Our last two days in Tucson were both busy and exciting. Our sixth day—our last before our “free day”—started out at the zoo where we were approved for a field trip. Not only did we each get a seven-dollar discount off of nine-dollar admittance tickets, but we also fed the giraffes for half price.
On a more serious note, however, we also went to a court case where we met with Betzi for the last time, and met Lois, a woman who works with both Humane Borders and a similar group called No More Deaths, or No Mas Muertes. Nearly seventy undocumented migrants were condemned to a jail sentence before their deportation. The courts are able to sentence these large amounts of people by an act called Operation Streamline. The hope of the act was that, by sentencing large numbers of immigrants who crossed the border illegally to jail time, it would decrease the number who would attempt to reenter. This, however, has proven to be false, Lois told us, according to several in-depth studies. So rather than tax dollars being used effectively, they are used instead to house undocumented immigrants in private prisons, which make money for housing them. Lois also said that it has been years since she has seen these trials result in less than half a million dollars per day of tax revenue to private prisons. Because Operation Streamline is in operation five days per week, more than two and a half million dollars of taxes paid to the private prison business per week.

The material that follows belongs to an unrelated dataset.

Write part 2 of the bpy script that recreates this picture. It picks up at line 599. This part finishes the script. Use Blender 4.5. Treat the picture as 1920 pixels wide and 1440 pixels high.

More upsetting than this fact is the way in which the immigrants were treated. They were called forward in groups of ten or so and, one by one, would plead guilty to the charges brought against them. Of the nearly seventy people on trial, all were found guilty. The entire process took less than two hours.
As we left the courthouse, we discussed the trial and said our goodbyes to Lois and Betzi, who’s departing words to us were, “The best way to spend your retirement is volunteering.”